Por cierto que esas cuatro distinciones al interior de lo que se llama “feminismo” tienen únicamente el propósito de distinguir, que no de separar. Distinguir, no separar, puesto que hay trenzados y superposiciones en el feminismo como hecho, teoría, doctrina y movimiento social, si bien esta diferenciación permite mejorar la comprensión de un término que se ha vuelto más complejo.
Por ejemplo, no pocos hombres y mujeres se expresan en contra del feminismo como hecho, teoría y doctrina solo porque les molestan o resultan reprobables algunas manifestaciones públicas específicas de los movimientos feministas. Uno o una de las presentes podría reprobar una marcha feminista con desnudos y, no obstante, interesarse por el fenómeno y la teoría y doctrina feministas.

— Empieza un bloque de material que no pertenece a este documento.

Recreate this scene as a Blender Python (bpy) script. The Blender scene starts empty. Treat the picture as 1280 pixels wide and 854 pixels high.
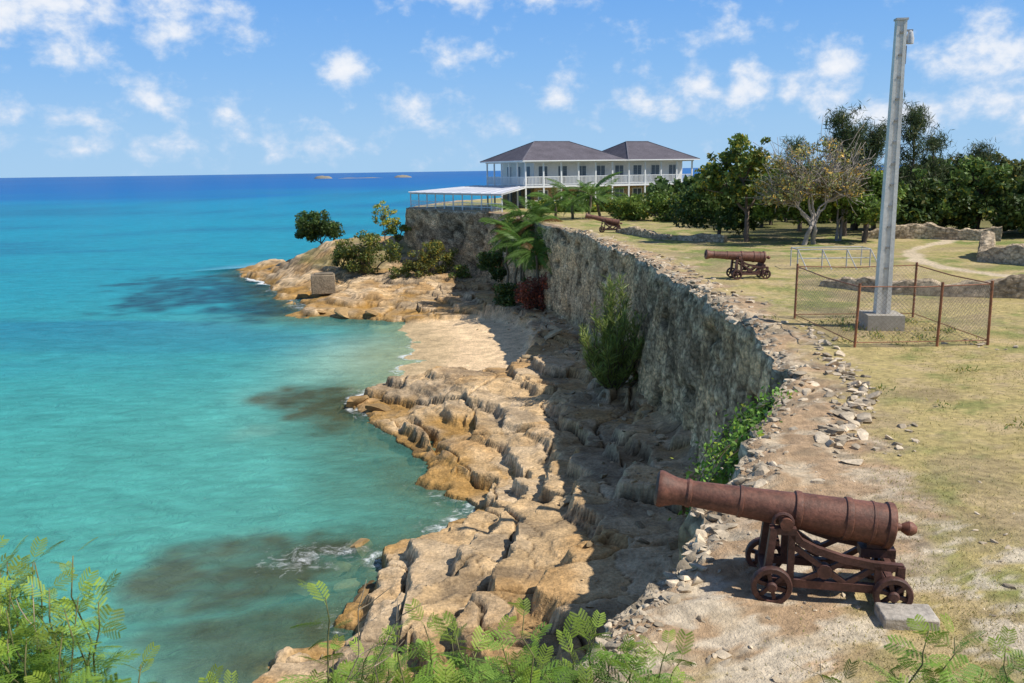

Los movimientos sociales, de cualquier tipo que sean, son expresivos y también estratégicos, pero las ideas son más firmes e importantes que el modo en que estas se calculan o transmiten. Abuchear al feminismo solo porque una manifestación de ese movimiento puede ser considerada inconveniente es una muy mala manera de sacarse de encima un fenómeno persistente y que destaca en los dos últimos siglos.
El así establecido “Día Internacional de la Mujer” no es un saludo a la bandera para soslayar protocolarmente el asunto de la dominación y violencia contra la mujer, olvidándose de ello por todo un nuevo año. De lo que se trata es de la memoria y actualización de una lucha contra la dominación. Si bien gradualmente en descenso en nuestro país, hay todavía muchas evidencias de sujeción y oprobio femenino como para encogerse de hombros o considerar que el fenómeno es solo cosa de mujeres estridentes y en pie de guerra.